Achieving Tight Tolerances for Roundness Requirements
Specifying tolerances for the mission-critical features of a part is a crucial element of optimizing for manufacturability.
When customers come to Metal Cutting Corporation with a request for a certain circularity tolerance on the small metal parts we fabricate for them, it opens up some interesting questions.
What is circularity? And how do you determine whether a part meets the criteria that allow it to be described as “circular”?
Multiple ways to define circularity
In the simplest terms, circularity is a description of roundness, or how closely an object resembles a true circle.
In our world, circularity is a two-dimensional measurement of how round an object is at one point along a cylinder. Circularity tolerance is specified to control the form of that circular object to ensure that it’s not too oblong, square, or out of round.
Circularity tolerance is concerned with only one point on the part, not its relationship to anything else or the entire length of the cylinder. This is unlike concentricity, which compares roundness at two different points, and cylindricity, which is a three-dimensional look at both roundness and straightness along the axis of a part. (Read more about circularity, concentricity, cylindricity, and other related terms.)
ID vs. OD for circularity tolerance
When specifying circularity tolerance, it is important to be clear what you want to be measured — for instance, are you talking about the inside diameter (ID) or the outside diameter (OD)? — and which point along the cylinder is most important.
For example, when tumbling parts (such as pins) for radius, we know that the diameters at the ends will be slightly different than the diameter at the middle. The larger the radius, the farther in from the ends the diameter will be affected.
Therefore, we typically measure circularity at the middle of the part. However, with a tube, the ID can only be measured at the ends.
At Metal Cutting, we generally work with rods and tubes — true round objects that have the same diameter throughout the part. (If the diameter was not the same throughout, the object would be oval rather than round.)
Whether we are working with a tube or a solid, we focus on the OD to determine the circularity tolerance. Here, measuring the diameter at several points around the part gives you a good idea of whether the part is truly circular.

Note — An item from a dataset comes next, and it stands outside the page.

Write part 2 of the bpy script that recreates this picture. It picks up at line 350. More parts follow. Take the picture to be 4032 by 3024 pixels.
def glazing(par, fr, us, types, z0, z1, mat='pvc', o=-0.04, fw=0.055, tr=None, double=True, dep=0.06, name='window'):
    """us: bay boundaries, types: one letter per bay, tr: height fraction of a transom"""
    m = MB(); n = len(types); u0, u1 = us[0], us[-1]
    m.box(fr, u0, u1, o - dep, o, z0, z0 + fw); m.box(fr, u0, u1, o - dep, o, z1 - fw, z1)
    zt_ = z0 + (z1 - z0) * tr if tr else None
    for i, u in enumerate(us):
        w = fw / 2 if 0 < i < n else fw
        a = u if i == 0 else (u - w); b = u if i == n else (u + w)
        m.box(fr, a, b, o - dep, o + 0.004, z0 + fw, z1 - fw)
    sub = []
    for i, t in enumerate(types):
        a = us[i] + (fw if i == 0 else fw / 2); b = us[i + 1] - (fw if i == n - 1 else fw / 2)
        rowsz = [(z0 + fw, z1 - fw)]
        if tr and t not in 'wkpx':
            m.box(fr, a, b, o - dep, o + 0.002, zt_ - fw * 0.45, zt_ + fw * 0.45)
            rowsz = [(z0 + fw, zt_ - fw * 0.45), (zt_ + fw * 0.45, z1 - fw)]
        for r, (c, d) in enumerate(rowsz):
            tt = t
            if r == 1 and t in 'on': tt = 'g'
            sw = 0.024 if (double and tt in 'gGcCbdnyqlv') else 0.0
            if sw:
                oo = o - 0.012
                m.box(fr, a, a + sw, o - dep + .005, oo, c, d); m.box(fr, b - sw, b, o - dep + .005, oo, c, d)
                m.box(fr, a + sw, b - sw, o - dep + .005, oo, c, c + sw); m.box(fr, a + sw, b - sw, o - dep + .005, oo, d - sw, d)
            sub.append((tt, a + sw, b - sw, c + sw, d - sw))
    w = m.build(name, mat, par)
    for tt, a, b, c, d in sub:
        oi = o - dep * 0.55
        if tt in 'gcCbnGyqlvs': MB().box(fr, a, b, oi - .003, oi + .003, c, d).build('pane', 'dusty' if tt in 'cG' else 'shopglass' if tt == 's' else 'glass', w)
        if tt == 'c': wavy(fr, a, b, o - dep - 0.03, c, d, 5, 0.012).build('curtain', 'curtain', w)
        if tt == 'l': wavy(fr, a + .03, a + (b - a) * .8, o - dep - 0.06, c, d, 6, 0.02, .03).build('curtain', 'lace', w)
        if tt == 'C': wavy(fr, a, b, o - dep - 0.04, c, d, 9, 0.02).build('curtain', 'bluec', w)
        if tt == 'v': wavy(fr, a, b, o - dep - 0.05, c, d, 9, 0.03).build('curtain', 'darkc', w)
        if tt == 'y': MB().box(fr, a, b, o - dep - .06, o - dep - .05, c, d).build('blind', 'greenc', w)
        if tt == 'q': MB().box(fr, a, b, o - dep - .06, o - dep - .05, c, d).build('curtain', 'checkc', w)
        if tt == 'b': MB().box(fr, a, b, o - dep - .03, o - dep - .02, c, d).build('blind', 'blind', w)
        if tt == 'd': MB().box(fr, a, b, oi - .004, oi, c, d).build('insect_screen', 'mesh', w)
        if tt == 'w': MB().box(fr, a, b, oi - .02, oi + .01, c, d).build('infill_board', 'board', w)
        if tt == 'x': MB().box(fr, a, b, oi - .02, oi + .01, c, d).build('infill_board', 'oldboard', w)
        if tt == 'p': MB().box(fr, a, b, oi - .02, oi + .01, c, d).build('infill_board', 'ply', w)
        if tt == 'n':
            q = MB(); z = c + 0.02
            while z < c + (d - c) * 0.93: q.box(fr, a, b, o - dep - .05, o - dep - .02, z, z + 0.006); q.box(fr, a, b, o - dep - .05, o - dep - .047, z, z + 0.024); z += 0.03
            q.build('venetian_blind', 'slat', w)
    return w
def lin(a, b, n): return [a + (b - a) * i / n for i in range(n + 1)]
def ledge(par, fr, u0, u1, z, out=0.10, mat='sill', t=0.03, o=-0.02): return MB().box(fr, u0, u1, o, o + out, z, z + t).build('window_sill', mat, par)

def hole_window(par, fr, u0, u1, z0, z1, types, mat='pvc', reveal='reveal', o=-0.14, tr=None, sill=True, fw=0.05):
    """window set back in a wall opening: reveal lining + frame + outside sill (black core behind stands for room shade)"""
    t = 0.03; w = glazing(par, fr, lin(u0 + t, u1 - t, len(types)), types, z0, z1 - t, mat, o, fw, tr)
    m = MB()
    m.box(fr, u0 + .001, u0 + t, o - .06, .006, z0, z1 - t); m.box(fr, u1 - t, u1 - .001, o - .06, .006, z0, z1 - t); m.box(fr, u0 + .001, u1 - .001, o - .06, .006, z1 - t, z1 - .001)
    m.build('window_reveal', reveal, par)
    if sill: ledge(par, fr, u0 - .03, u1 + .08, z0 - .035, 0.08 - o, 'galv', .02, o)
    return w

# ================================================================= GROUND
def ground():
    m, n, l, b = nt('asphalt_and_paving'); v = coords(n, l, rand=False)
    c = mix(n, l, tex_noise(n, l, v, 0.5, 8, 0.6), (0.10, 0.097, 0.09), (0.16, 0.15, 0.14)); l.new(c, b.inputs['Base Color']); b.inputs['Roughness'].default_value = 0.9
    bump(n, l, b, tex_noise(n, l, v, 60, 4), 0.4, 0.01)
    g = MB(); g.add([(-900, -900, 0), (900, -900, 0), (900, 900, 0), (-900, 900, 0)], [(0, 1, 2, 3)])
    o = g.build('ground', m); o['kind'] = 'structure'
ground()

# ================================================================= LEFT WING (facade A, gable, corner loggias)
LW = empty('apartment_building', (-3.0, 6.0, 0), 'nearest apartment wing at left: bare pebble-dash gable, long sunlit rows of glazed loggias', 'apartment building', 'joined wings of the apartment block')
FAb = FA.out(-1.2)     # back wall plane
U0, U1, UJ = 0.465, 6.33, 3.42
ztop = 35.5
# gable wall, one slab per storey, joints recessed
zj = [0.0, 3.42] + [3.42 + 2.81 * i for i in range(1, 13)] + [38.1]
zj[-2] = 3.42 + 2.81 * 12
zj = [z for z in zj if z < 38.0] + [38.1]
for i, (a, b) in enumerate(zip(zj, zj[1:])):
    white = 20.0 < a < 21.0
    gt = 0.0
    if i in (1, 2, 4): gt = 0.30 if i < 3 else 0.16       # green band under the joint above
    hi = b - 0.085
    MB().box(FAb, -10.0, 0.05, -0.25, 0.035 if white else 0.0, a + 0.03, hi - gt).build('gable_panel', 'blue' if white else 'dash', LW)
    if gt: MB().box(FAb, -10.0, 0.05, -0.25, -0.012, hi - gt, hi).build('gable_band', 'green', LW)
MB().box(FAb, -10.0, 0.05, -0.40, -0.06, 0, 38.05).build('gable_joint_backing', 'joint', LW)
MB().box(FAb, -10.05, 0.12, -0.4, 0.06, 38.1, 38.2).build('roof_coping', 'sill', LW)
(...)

Is a round figure with flat sides “circular”?
Although the broad definition of circularity can also describe shapes such as hexagons and other figures with flat sides, in general the parts we measure are, indeed, round.
However, we do grind and cut polygonal parts to length, including square or rectangular sides and even complex polygons. In these cases, different measuring techniques are used to determine whether the parts are within customer specifications for circularity tolerance.
Illustrating circularity
In Geometric Dimensioning and Tolerancing (GD&T), the symbol used to show circularity in engineering drawings is — as you would expect — a circle. Typically, the drawing will have a callout box pointing to the corresponding part surface, with the callout containing a circle and the appropriate circularity tolerance.

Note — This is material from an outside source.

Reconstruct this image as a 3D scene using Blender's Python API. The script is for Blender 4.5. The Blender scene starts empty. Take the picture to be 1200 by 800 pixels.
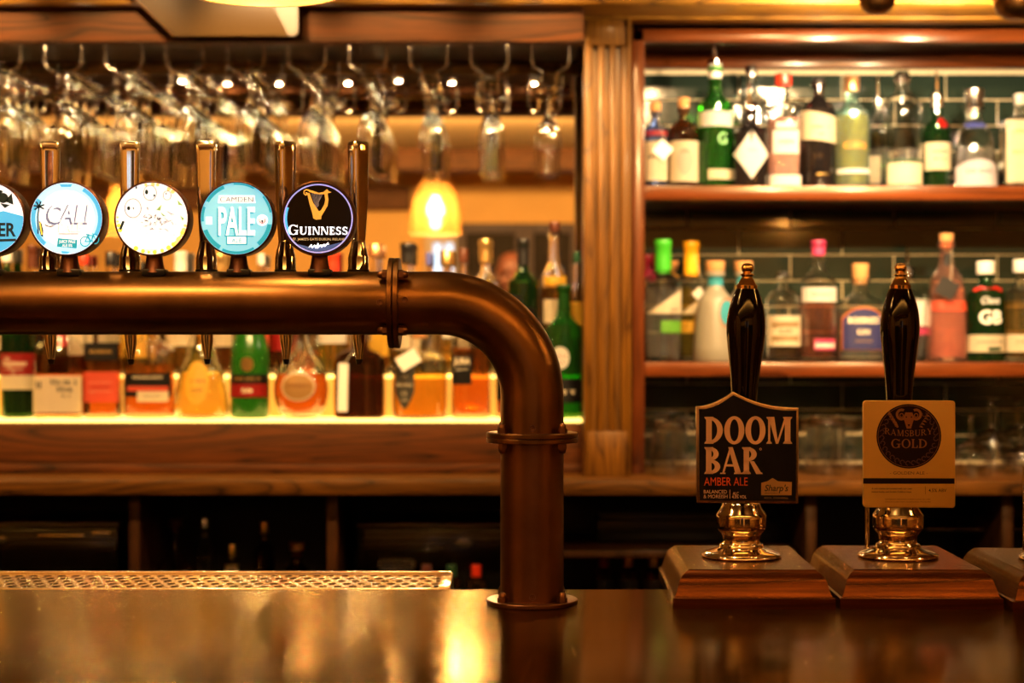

Another way to show GD&T circularity is to draw the part’s tolerance zone — two concentric circles that differ in diameter by the part’s specified tolerance.
The two concentric circles show the maximum and minimum sizes between which all points of the specified part’s diameter must fit for it to be deemed sufficiently round and within the required circularity tolerance.
In other words, the part must fit inside the tolerance zone between the inner and outer circles. (Amazingly, this can be true even for hexagons, stars, and other flat-sided shapes, allowing them to be considered to have a circularity tolerance.)
Specifying circularity tolerance
If you search for GD&T circularity examples, you’ll likely find drawings of shapes with tolerances such as ±0.050” (1.270 mm) or ±0.030” (0.762 mm). Here at Metal Cutting, where we specialize in very small, precise parts, 0.050” or 0.030” out of round is huge!
More often, we deal with circularity tolerances such as ±0.001” (0.0254 mm), ±0.002” (0.0508 mm), or even as close as ±0.0002” (0.0051 mm). In fact, there are customers for whom circularity is measured in millionths of an inch.
Specifying where to measure for circularity
Working with such tiny parts, when customers ask for a circularity tolerance, they typically ask us to look at the diameter around the part at a particular point — usually the OD and most often, at the middle of the part — to determine if the part meets their specifications.
Granted, uniform diameter is not a perfect definition of what circularity is. However, most of our customers find it meets their requirements for controlling roundness and helping to ensure that parts fit properly, move smoothly, and wear evenly.
Where customers request it, special devices can be used to measure true circularity rather than diameter. For example, there are probes that are capable of measuring all the way around a part.
Whatever tolerance, inspection method, and measuring device is appropriate for circularity or any other critical feature of a part, including those details (and more) in the request for quote will help to ensure that the part is optimized for manufacturability.